Zoe Barracano

Zoe Barracano (Zoe Barracano / May 27, 2004)

Friday June 04, 2004

The Kids' Reading Room A magical musical journey

Home Edition, Calendar, Page E-30 Calendar Desk 11 inches; 399 words

By Jennifer James, Times Staff Writer

The crowd was rowdy, more interested in eating and laughing than anything else. The hostess asked them to be quiet several times, but they would not. What would make them pipe down?

Suddenly the notes of Chopin's "Polonaise" spilled out into the darkened room. The crowd, which had been too impolite to stop talking, listened in awe.

Meet Lang Lang, a concert pianist who performed recently at a reception in West Los Angeles.

Lang Lang grew up in China. He studied piano from the age of 2. By age 14 he was soloing in important concerts like the China National Symphony's inaugural concert, with Chinese President Jiang Zemin as guest of honor.

Lang Lang came to America to continue his training at the Curtis Institute in Philadelphia. He has played sold-out performances in major concert halls, including Carnegie Hall in New York and Walt Disney Concert Hall in Los Angeles.

He has won prizes too, including first prize and "outstanding artistic performance" in the Fourth International Young Pianists Competition in Germany and at the Second Tchaikovsky International Young Musicians' Competition in Japan. But this is just the beginning. He is only 21.

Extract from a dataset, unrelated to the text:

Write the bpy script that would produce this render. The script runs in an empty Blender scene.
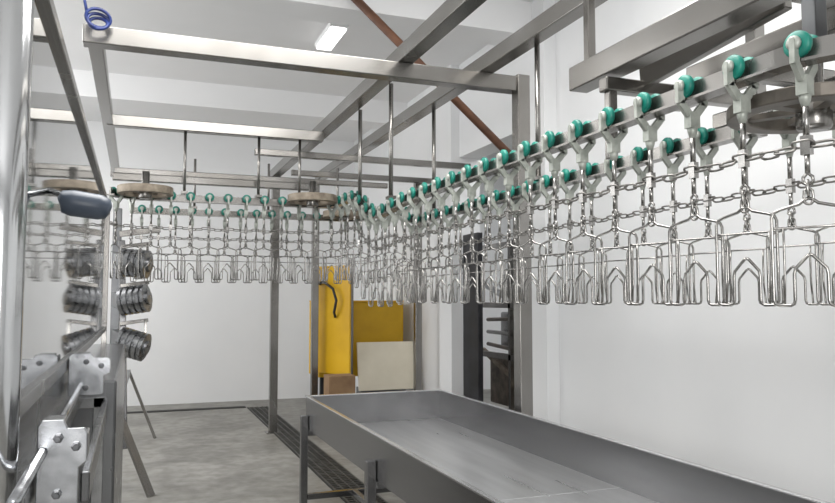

"We were very poor," he says, remembering his childhood in China. "I would get up at 5 o'clock in the morning and practice piano for an hour. My father would take me to school on his bike. It was old and rickety. And it was an hour-and-a-half ride. Then my schoolday would start at 7:30." He practiced piano for seven to nine hours each day.

"The neighbors were so upset when I practiced at 5 o'clock in the morning!" he relates. "And then my cousin would come by and play the clarinet. But in the end, they saw how hard I was working and they were OK with it. And that really moved me, you know."

"One morning I got sick, so I did not practice. One of the neighbors was late to work. He was using me as an alarm clock."

Lang Lang grew up in poverty in a cheap apartment with terrible plumbing and thin walls. It was a hard struggle. How did he succeed?

"Believe in yourself and go for it," he declares. "The important thing is that you love what you are doing."